Saturday 4 January 2020

Bratislava

When in Bratislava you eat a Bratislava roll!
It was a nice feeling knowing that today would be the last day to recite the winter checklist... "Have you got your gloves, jacket, scarf etc". Amazingly, none of the kids' winter supplies have gone missing. Go team! Hopefully this will not jinx us for a sudden snap freeze in Lisbon or LA!
Today was also our last official day of the tour. The olds were relieved that we drove to Bratislava castle rather than walking there...

As with many buildings in Europe, the original building was simple and was built a LONG time ago, this one sometime in the 9th. Fast forwarding centuries of history...Bratislava became an important city, being the coronation city and seat of the Hungarian Kings thus the castle was expanded & remodelled many times over the years, the most significant one during the reign of Maria Theresa.

The next castle complex we visited was in vast contrast, sitting in ruins atop a rocky cliff since it was destroyed by Napolean. Devin Castle sat at the Confluence of the Danube and Morava River. It was significant in more recent history, as the line of the Iron Curtain went through here up until 1989. Across the Morava River, mere metres away, was the "West" and the promise of freedom. There was a memorial to those who had lost their lives trying to cross as well as a small exhibition on the "Iron curtain" here which had taken physical form.

Bratislava castle. Statue of Svatopluk of Moravia

Looking from the castle grounds across the Danube to the biggest complex of communist buildings

Just beyond the fog is Austria

Battle jump

Our first glimpse of Devin Castle

Mucking around on a frozen pond. The middle looked unfrozen but was actually a shallow layer of water above ice!

Confluence of the Moravia and Danube. Many have lost lives trying to get from "East" to "West" in the days of the Iron Curtain. Jonah is standing in Slovakia. The trees just across the water on the right of the picture is Austria

A monument to those who have lost their lives from the attempted crossing

The oldest part of Devin Castle

The second oldest. And I didn't take a good photo of the third...

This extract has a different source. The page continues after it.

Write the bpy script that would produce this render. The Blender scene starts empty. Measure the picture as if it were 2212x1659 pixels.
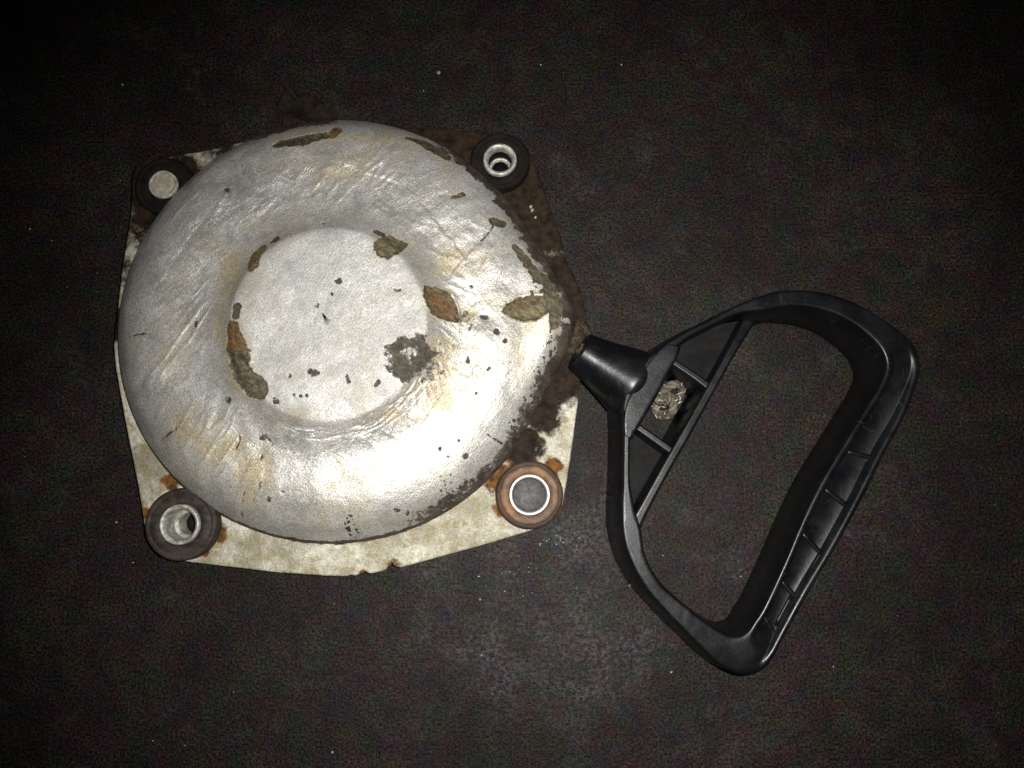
import bpy, bmesh, math, random
import numpy as np
from mathutils import Vector, Matrix

random.seed(4)
rng = np.random.default_rng(4)
S = bpy.context.scene
C = S.collection
MM = 0.001

# ------------------------------------------------------------------ camera
CAM_H = 0.300
TILT = math.radians(7.55)
F = 1736.0                       # focal length in pixels of a 2212 px wide picture
cam_data = bpy.data.cameras.new('camera')
cam_data.sensor_width = 36.0
cam_data.lens = 36.0 * F / 2212.0
cam_data.clip_start = 0.01
cam_data.clip_end = 50
cam = bpy.data.objects.new('camera', cam_data)
C.objects.link(cam)
cam.location = (0, 0, CAM_H)
cam.rotation_euler = (TILT, 0, 0)
S.camera = cam

# ------------------------------------------------------------------ night world
W = bpy.data.worlds.new('World')
S.world = W
W.use_nodes = True
bg = W.node_tree.nodes['Background']
bg.inputs[0].default_value = (0.9, 0.95, 1.0, 1)
bg.inputs[1].default_value = 0.004

# ------------------------------------------------------------------ phone flash beside the lens
ld = bpy.data.lights.new('phone_flash', 'SPOT')
ld.energy = 7.4
ld.color = (1.0, 0.985, 0.945)
ld.shadow_soft_size = 0.003
ld.spot_size = math.radians(93)
ld.spot_blend = 1.0
lo = bpy.data.objects.new('phone_flash', ld)
C.objects.link(lo)
lo.location = (0.013, 0.006, CAM_H + 0.004)
lo.rotation_euler = (math.radians(1.0), math.radians(-1.0), 0)

S.view_settings.view_transform = 'Standard'
S.view_settings.look = 'None'
S.view_settings.exposure = 0.0
S.view_settings.gamma = 1.0
S.cycles.use_denoising = False
S.cycles.sample_clamp_indirect = 0.6
S.cycles.sample_clamp_direct = 3.0
S.cycles.caustics_reflective = False
S.cycles.caustics_refractive = False
S.cycles.max_bounces = 5


# ------------------------------------------------------------------ helpers
def at(px, py, z):
    """Where the line of sight through a photo pixel meets the height z."""
    x = (px - 1106.0) / F
    y = -(py - 829.5) / F
    c, s = math.cos(TILT), math.sin(TILT)
    dy = y * c + s
    dz = y * s - c
    t = (z - CAM_H) / dz
    return Vector((x * t, dy * t, z))


def _hash(ix, iy, seed):
    h = (ix.astype(np.int64) * 374761393 + iy.astype(np.int64) * 668265263 + seed * 1442695041) & 0x7fffffff
    h = ((h ^ (h >> 13)) * 1274126177) & 0x7fffffff
    h = (h ^ (h >> 16)) & 0xffff
    return h / 65535.0


def vnoise(x, y, seed=0):
    x = np.asarray(x, float); y = np.asarray(y, float)
    ix = np.floor(x); iy = np.floor(y)
    fx = x - ix; fy = y - iy
    fx = fx * fx * (3 - 2 * fx); fy = fy * fy * (3 - 2 * fy)
    ix = ix.astype(np.int64); iy = iy.astype(np.int64)
    a = _hash(ix, iy, seed); b = _hash(ix + 1, iy, seed)
    c = _hash(ix, iy + 1, seed); d = _hash(ix + 1, iy + 1, seed)
    return (a + (b - a) * fx) * (1 - fy) + (c + (d - c) * fx) * fy


def fbm(x, y, seed=0, oct=4):
    v = 0; amp = 0.5
    for k in range(oct):
        v = v + amp * (vnoise(x * 2 ** k + 17.3 * k, y * 2 ** k - 9.1 * k, seed + k) - 0.5)
        amp *= 0.5
    return v * 2          # about -1..1


def sstep(a, b, x):
    t = np.clip((x - a) / (b - a), 0, 1)
    return t * t * (3 - 2 * t)


def tag(o, label=None, cat=None, group=None, kind=None):
    if label: o['label'] = label
    if cat: o['category'] = cat
    if group: o['group'] = group
    if kind: o['kind'] = kind
    return o


def mesh_obj(name, verts, faces, mat, parent=None, smooth=True):
    me = bpy.data.meshes.new(name)
    me.from_pydata([tuple(v) for v in verts], [], faces)
    me.update()
    if smooth:
        me.polygons.foreach_set('use_smooth', [True] * len(me.polygons))
    me.materials.append(mat)
    o = bpy.data.objects.new(name, me)
    C.objects.link(o)
    if parent: o.parent = parent
    return o


def bm_obj(name, bm, mat, parent=None, smooth=True):
    bmesh.ops.recalc_face_normals(bm, faces=bm.faces)
    me = bpy.data.meshes.new(name)
    bm.to_mesh(me); bm.free()
    if smooth:
        me.polygons.foreach_set('use_smooth', [True] * len(me.polygons))
    me.materials.append(mat)
    o = bpy.data.objects.new(name, me)
    C.objects.link(o)
    if parent: o.parent = parent
    return o


def empty(name, loc=(0, 0, 0)):
    o = bpy.data.objects.new(name, None)
    o.empty_display_size = 0.02
    C.objects.link(o)
    o.location = loc
    return o


def attr(o, name, arr):
    a = o.data.attributes.new(name, 'FLOAT', 'POINT')
    a.data.foreach_set('value', np.asarray(arr, np.float32))


def catmull(P, n=6, closed=False):
    P = [np.array(p, float) for p in P]
    out = []
    N = len(P)
    rngi = range(N if closed else N - 1)
    for i in rngi:
        if closed:
            p0, p1, p2, p3 = P[i - 1], P[i], P[(i + 1) % N], P[(i + 2) % N]
        else:
            p0 = P[max(i - 1, 0)]; p1 = P[i]; p2 = P[i + 1]; p3 = P[min(i + 2, N - 1)]
        for k in range(n):
            t = k / n
            out.append(0.5 * ((2 * p1) + (-p0 + p2) * t + (2 * p0 - 5 * p1 + 4 * p2 - p3) * t * t
                              + (-p0 + 3 * p1 - 3 * p2 + p3) * t ** 3))
    if not closed: out.append(P[-1])
    return out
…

Martin demonstrating to the children just how deep the well is, based upon how long it took for the water to reach the bottom

Amazing views from the top!

We returned to the Old Town of Bratislava for our last Slovak meal and had our very last old town walking tour in the afternoon. Our last group meal tonight would be at a Caucasian (ie those from Caucasus, eg Georgia, Azerbaijan, Armenia) restaurant, Nobile. It was another great pick by Peter and his team. The food was excellent, so much so that the children requested to visit Georgia...

We all had heavy hearts at dinner. As we reminisced about wonderful memories, it was sad knowing that tomorrow it would end. Both tours had been amazing and I would highly recommend both companies (Tours of Romania for our Bulgarian and Romanian legs, and Best Slovakia Tours for our Czech and Slovak legs) Both were easy to work, quick to respond, friendly and professional. Our guides and drivers were phenomenal! Often DIY people, Mal and I were so grateful not to have to plan and THINK for each day! Our "walking tours" had been a highlight - we "discovered" so many things that we would have simply walked straight past without local knowledge. We also racked up enough steps to partially offset all those dumplings.

A few random thoughts in no particular order. We were very glad we visited Bulgaria, Romania, Hungary, Slovakia, Czech Republic & Poland. We didn't realise how very little we knew about the area and the people. The richness of their history & culture, as well as the impact of communism was a big learning point. As we visited in the low season, there were very few tourists in most places. In some places, I did not see any other Asian. This was ok with us! If you do have physical limitations, I would advise caution as many sites are not as "accessible" as well established tourist sites. Often, there were steep hills or stairs to climb with nary an elevator in site. Cobblestone lined streets were not uncommon especially in old towns. These would make it hard for those with big large suitcases so pack as lightly as possible. This would also come in handy if you wanted to stay in quaint establishments in old towns. Many would not have lifts and some of the stairs are steep, so be sure you are able to channel your inner mountain goat while carrying your luggage.

With that, we end one chapter of our jounery and begin another. Goodbye, Wayne and Luan. Hello, Lisbon!

Lunch witih Peter and Jane, who we have organised this fantastic tour with

Group photo with Peter, Jane & Martin. Just midding Roman our driver :(

Our last walking city tour! Town hall in the background

Main Square. Japanese embassy on the left, Greece on the right and the all important excellent wine bar in the middle! Wine not!!

Primatial Palace

Last city gate left of old town Bratislave. The rest were taken down by Maria Theresa


Former palace in ruin. The cost to restore a heritage building is astronomical

Old coronation route

Old Town Wall

St Martin's Cathedral

The American embassy. The only one with fences around it....

Let's go to Georgia says the children! The food is good!